Recently I read about several people who said they would not play miniature wargames with the WWII German SS or the American Civil War Confederate States because of political reasons. They thought the two groups were so terrible they could not play those soldiers.
With the exception of 5 years of Civil War, The South and the USA share the
same heritage. Slavery was legal in the USA from the birth of the
republic until after the ACW when the 14th Amendment was passed. Several
slave states did not join the Confederacy. Some Blacks, both slave and free
fought for the Confederates, some American Indian tribes fought for the
South and owned slaves.
No one ever cares about playing ancient Rome,
or ancient Egypt and they owned slaves, participated in infanticide and did
all kinds of things we would never do here.
It's history, it does not
exist anymore. If we play it, we can learn from it. If we ignore it we may
not learn about it.
The Soviet Union killed 40 million of it's own
people yet no one says they won't play the NKVD or Soviet Armies because of
political reasons. Stalin was probably the worst dictator ever, everyone
feared him and he personally murdered people.
I grew up in the Viet
Nam War era and was in the Army Reserve in the Cold War. I have collections
of North Vietnamese, Viet Kong, and the Soviet Union from the Cold War and
WWII. It's army men. I don't do it to glorify the enemy, but to learn from
them. Learning about the history of the world is one of the best things about playing with toy soldiers.
8 comments:
I always say "if it´s historically correct and in context, it´s playable" although a couple of scenarios I would avoid myself.
Cheers
paul
Totally agree with your sentiments.
The Roman Army were a brutally efficient killing machine and had no hesitation in butchering their opponents to "set an example". Yet you don't hear of gamers saying they won't play with Roman Armies because of that.
And there are plenty of other examples of so called "civilised" armies displaying the worst kind of savagery.
If we don't learn from these incidents it will encourage their repetition.
As Paul says, there may be a couple of scenarios which would be inappropriate, eg Malmedy and other such criminal events but there really shouldn't be a desire to recreate that sort of event on the table top
Most such scenarios are not really gameable. Malmedy, place unarmed US troops in a group. German player shoots them. Game over in one turn.
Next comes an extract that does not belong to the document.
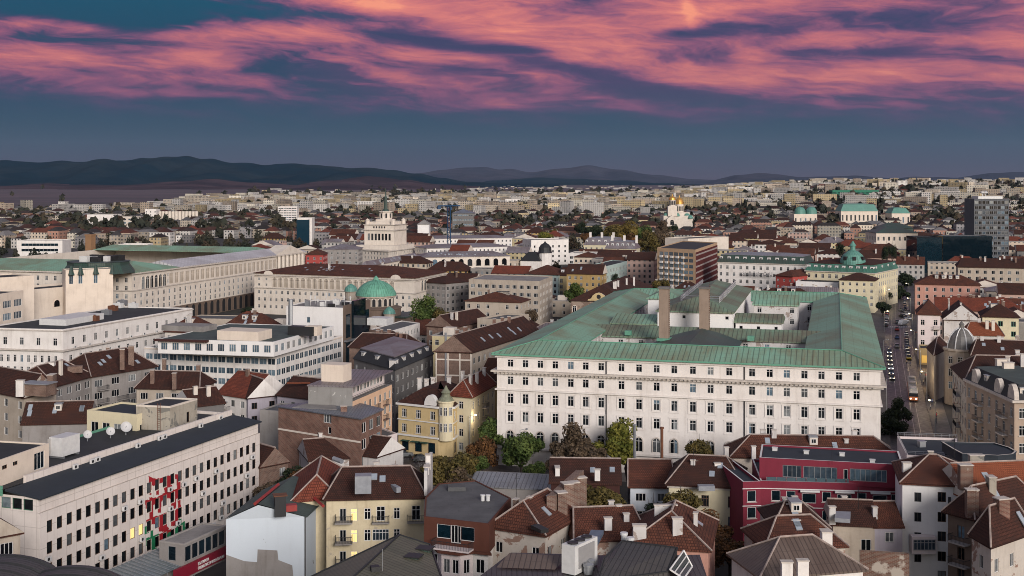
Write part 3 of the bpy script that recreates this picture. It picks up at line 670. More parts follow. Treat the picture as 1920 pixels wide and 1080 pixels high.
r = MB(); r.poly([along(A, B, -.3, 6.5, 17.4), along(A, B, L+.3, 6.5, 17.4), along(A, B, L+.3, 20.2, 17.4), along(A, B, -.3, 20.2, 17.4)]); b.part(r, 'roof', FT['dark'])
r = MB(); r.prism([along(A, B, 4, 6.0), along(A, B, L, 6.0), along(A, B, L, 6.45), along(A, B, 4, 6.45)], 16.9, 18.5); r.prism([along(A, B, L-.4, 6.5), along(A, B, L, 6.5), along(A, B, L, 20), along(A, B, L-.4, 20)], 16.9, 17.9); b.part(r, 'parapet', PL['hq'])
r = MB(); r.prism([along(A, B, -.28, 6.6), along(A, B, 0, 6.6), along(A, B, 0, 20.1), along(A, B, -.28, 20.1)], 16.5, 17.9); r.prism([along(A, B, 0, 20), along(A, B, L, 20), along(A, B, L, 20.2), along(A, B, 0, 20.2)], 14.6, 17.8); b.part(r, 'parapet', GREENT)
# mural: painted patches between the windows, cut out round the openings
mural = [([(1114,330),(1170,352),(1230,338),(1290,318),(1350,316),(1350,400),(1330,400),(1322,352),(1240,372),(1185,392),(1140,405),(1136,470),(1116,470)], 0), ([(1322,330),(1352,330),(1356,580),(1336,580)], 0),
 ([(1170,395),(1192,390),(1192,470),(1172,474)], 0), ([(1228,360),(1290,345),(1292,445),(1232,452)], 0), ([(1088,515),(1180,488),(1250,446),(1346,420),(1350,500),(1250,498),(1190,532),(1092,575)], 0), ([(1122,490),(1148,490),(1148,670),(1122,670)], 0),
 ([(1180,495),(1212,490),(1206,605),(1182,605)], 0), ([(1280,470),(1324,470),(1318,575),(1282,575)], 0), ([(1094,658),(1170,632),(1250,600),(1250,650),(1180,682),(1104,708)], 0), ([(1166,640),(1210,640),(1268,726),(1240,750),(1192,745),(1186,700)], 0),
 ([(1280,615),(1330,572),(1356,590),(1350,640),(1310,705),(1284,705)], 0), ([(1190,770),(1250,735),(1296,725),(1250,790),(1205,845),(1190,845)], 0), ([(1232,605),(1254,605),(1254,730),(1232,730)], 0),
 ([(1098,798),(1190,762),(1188,820),(1176,836),(1174,876),(1140,884),(1094,852)], 1), ([(1128,735),(1148,735),(1148,884),(1128,884)], 1), ([(1203,838),(1250,765),(1310,722),(1386,666),(1390,742),(1330,790),(1250,832),(1212,852)], 1), ([(1338,650),(1360,650),(1360,810),(1338,810)], 1), ([(1084,712),(1118,700),(1118,758),(1086,766)], 1), ([(1292,735),(1336,722),(1336,812),(1294,820)], 1)]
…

It's WAR gaming. Atrocities as such are not part of the game, generally. In my wargame rules if a side kills prisoners or does other obvious "war crimes" then as in real life the side suffering the victims gets an increase in morale to reflect they are angry and they are less likely to get surrender results in their morale chart.
Some aspects of war just don't factor into it, PTSD, druge abuse, intentional fratricide and other factors.
>The Soviet Union killed 40 million of it's own people
There is more reason to avoid playing Soviets. But the Soviets were very successful in influencing our governments, educational establishments and media. So they get to write history.
Yes, thanks for reading Daveish.
Agreed!
Thanks all of you for your kind words.